Oggi 16 febbraio ricorre l’anniversario della strage di Domenikon. Fu compiuta in Grecia nel 1943 dai militari delle forze italiane di occupazione. Causò la morte di circa 140 civili. Erano tutti uomini di età compresa tra i 14 e gli 80 anni abitanti di un piccolo villaggio delle Tessaglia.
Quella di Domenikon è stata ritenuta una delle peggiori stragi compiute dai militari italiani nei Balcani. Il primo di una serie di eccidi che caratterizzarono la primavera del ’43. Questa strage è stata riscostruita con tanta maestria e abilità dal giornalista Vincenzo Sinapi in “Domenikon 1943. Quando ad ammazzare sono gli italiani” edito da Mursia.
Il libro tenta di far luce sull’impunità dei criminali di guerra nazisti responsabili delle stragi commesse in Italia.
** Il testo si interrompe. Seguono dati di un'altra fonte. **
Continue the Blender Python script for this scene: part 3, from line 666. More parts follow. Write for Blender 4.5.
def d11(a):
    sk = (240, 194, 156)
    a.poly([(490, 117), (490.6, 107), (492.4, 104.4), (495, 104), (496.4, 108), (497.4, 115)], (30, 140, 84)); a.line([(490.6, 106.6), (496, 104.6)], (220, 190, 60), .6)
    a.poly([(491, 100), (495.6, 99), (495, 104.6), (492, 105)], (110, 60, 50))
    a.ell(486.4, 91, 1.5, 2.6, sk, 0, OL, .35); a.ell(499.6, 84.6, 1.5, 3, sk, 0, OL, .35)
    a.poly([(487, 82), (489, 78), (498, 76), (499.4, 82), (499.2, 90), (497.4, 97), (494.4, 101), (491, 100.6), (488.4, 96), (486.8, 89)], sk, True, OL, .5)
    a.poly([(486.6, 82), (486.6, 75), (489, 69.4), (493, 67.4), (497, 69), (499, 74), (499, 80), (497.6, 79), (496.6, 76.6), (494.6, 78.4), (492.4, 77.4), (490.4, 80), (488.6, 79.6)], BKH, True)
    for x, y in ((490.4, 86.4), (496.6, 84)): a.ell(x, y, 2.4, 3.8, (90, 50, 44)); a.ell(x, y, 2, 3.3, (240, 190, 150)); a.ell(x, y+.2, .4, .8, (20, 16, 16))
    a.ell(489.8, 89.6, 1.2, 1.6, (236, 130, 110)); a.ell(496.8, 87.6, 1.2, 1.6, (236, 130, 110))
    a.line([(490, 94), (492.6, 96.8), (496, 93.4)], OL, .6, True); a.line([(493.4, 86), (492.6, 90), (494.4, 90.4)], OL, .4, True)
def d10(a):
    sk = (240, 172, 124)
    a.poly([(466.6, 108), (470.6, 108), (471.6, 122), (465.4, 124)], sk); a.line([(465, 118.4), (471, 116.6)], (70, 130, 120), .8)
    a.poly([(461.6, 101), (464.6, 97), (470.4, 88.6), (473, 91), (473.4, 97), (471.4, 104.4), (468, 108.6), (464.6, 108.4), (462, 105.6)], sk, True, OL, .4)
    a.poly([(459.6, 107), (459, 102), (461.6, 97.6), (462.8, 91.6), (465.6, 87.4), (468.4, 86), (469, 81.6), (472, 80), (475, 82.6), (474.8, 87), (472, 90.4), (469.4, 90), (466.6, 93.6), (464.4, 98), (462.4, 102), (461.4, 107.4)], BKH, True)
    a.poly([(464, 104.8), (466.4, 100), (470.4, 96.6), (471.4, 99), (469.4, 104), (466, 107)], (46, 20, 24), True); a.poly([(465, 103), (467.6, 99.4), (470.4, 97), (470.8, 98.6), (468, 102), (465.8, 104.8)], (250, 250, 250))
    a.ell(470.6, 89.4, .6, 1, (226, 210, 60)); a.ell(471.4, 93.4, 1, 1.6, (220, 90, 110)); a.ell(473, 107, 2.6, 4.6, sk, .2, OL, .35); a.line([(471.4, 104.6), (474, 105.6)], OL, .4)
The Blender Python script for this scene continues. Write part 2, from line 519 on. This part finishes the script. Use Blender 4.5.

Le “carte” riguardanti i crimini commessi dai militari italiani in Grecia e nella ex Jugoslavia infatti sono state insabbiate. Quegli atti avrebbero consentito di svolgere proficuamente degli accertamenti giudiziari. Ma questo non è avvenuto. Il giornalista Sinapi racconta che ci sono volute delle inchieste giornalistiche e perfino un esposto dall’interno della stessa magistratura militare per far aprire un procedimento, ma ormai il tempo era scaduto. Di fatti non sono stati trovati potenziali imputati sopravvissuti e il procedimento è stato una prima volta archiviato.
Nonostante ciò, un magistrato militare, sollecitato dal nipote di una delle vittime, ha riesumato tempo dopo il fascicolo. Sono state così svolte nuove e più circoscritte indagini. Esse dovevano far luce su questa vicenda. Gli accertamenti sono durati anni ma nessun colpevole per Domenikon è emerso. La vicenda giudiziaria si è definitivamente chiusa nel 2018. Il gip militare ha accolto la richiesta di archiviazione del pm perché i responsabili sono tutti morti, ormai, o rimasti ‘ignoti’.
Un proscioglimento di cui il procuratore militare Marco De Paolis ha chiesto irritualmente scusa ai familiari delle vittime, con una lettera riportata nel libro di Sinapi: “Abbiamo percorso tutte le strade possibili, lo sforzo investigativo è stato grande, ogni indizio è stato sfruttato. Ma ci siamo scontrati con ostacoli insuperabili a causa del lungo tempo trascorso. Un tempo troppo lungo“, ha scritto De Paolis. “Provo amarezza per non aver potuto dare a Voi, alla Vostra comunità, la risposta positiva di giustizia che vi è dovuta. E di questo mi scuso“.